John Blaxland, senior fellow at the Australian National University and a radar expert, admitted he is quite pessimistic about the value of the find because it could actually turn out to be debris from cargo containers that pass the Indian Ocean.

Besides the difficulty of pinpointing the exact location of the two unidentified objects, Mr Blaxland added poor visibility does not help. Mr Johnston said that the area is also characterised by high winds and white-capped waves that could mask any debris.

The low clouds had actually hampered the two hours of search time of Australia's P-3 Orion and C-130 Hercules jets that are on an eight-hour round trip to the area.

"It's really hard, in this kind of environment, to pick out those little semi-submerged blips ... You're looking for something that is potentially not even there anymore," Mr Blaxland told BBC.

Once the search jets reach the area and spot the objects, it would drop a buoy to mark the spot and transmit data to help ships find it, said aviation expert Bill Waddock.

Actually, a Norwegian merchant cargo vessel with 19 seamen and cars is in the vicinity and is helping now in the search.

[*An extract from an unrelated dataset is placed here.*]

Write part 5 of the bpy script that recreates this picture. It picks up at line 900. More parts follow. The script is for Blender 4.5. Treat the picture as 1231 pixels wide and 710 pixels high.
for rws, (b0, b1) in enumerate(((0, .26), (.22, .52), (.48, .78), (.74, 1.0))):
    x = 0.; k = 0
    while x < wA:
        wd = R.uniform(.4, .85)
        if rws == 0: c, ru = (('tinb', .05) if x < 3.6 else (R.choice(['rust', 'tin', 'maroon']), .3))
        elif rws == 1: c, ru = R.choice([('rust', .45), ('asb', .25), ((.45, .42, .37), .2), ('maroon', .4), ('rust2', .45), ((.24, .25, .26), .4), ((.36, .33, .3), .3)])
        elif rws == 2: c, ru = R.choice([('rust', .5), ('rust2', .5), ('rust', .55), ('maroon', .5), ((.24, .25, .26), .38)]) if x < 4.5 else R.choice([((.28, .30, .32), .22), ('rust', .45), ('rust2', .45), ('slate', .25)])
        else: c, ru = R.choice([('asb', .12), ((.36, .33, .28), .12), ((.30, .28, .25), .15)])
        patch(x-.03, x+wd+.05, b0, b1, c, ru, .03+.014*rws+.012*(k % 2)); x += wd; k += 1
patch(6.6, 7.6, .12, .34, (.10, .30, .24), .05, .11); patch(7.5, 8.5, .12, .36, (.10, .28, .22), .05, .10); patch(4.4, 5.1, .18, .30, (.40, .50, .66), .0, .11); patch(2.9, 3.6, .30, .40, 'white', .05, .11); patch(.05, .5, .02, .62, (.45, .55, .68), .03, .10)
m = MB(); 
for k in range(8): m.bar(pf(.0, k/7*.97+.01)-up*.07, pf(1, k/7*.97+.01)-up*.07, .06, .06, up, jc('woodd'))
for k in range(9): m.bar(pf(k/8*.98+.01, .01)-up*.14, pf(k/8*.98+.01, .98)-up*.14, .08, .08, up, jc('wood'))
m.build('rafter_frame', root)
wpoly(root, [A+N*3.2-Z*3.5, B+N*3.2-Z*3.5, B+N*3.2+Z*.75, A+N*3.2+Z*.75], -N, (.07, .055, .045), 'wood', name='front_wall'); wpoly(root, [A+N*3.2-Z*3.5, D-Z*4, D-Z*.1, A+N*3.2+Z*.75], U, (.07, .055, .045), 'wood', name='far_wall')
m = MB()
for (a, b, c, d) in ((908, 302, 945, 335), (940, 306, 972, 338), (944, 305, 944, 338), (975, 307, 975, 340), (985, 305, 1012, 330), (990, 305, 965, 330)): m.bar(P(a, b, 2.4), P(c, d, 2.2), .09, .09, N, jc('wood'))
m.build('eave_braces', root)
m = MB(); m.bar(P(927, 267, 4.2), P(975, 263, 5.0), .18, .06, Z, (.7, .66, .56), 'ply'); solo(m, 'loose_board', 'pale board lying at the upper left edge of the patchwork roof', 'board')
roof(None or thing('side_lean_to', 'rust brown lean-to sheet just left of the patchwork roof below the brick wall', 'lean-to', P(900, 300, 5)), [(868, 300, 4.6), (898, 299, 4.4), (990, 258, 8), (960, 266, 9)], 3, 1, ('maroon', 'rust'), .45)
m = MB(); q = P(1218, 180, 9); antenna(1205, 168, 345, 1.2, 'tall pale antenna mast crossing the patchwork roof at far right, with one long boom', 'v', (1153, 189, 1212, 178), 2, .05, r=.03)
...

Erik Gierchsky, spokesman for the Norwegian Shipowners Association, said the crew is on the deck of the Hoegh St Peterburg continuing the search, using lights and binoculars.

The 230-metre cargo ship was headed for Melbourne from South Africa but was diverted to help find the objects.

French rescuers, meanwhile, told Malaysia authorities that the recorders must be found quickly, but Malaysia lacks submarine technology. Captain Timothy Taylor, president of Tiburon Subsea Services and an ocean search expert, agreed that time is critical since batteries that power the pings from the jet's voice and data recorders will run out of juice after 30 days.

That leaves the searchers only about 18 more days to locate it based on the signals.

Despite the odds and the race against time, Van Gurley, a retired U.S. Navy captain, said investigators must not rule out anything that could help locate the missing plane. He told BBC, "That is the technique that led us to be able to help the French find Air France 447. It was the accumulation of lots of small bits of evidence that were carefully collected and put together in a mathematically rigorous fashion."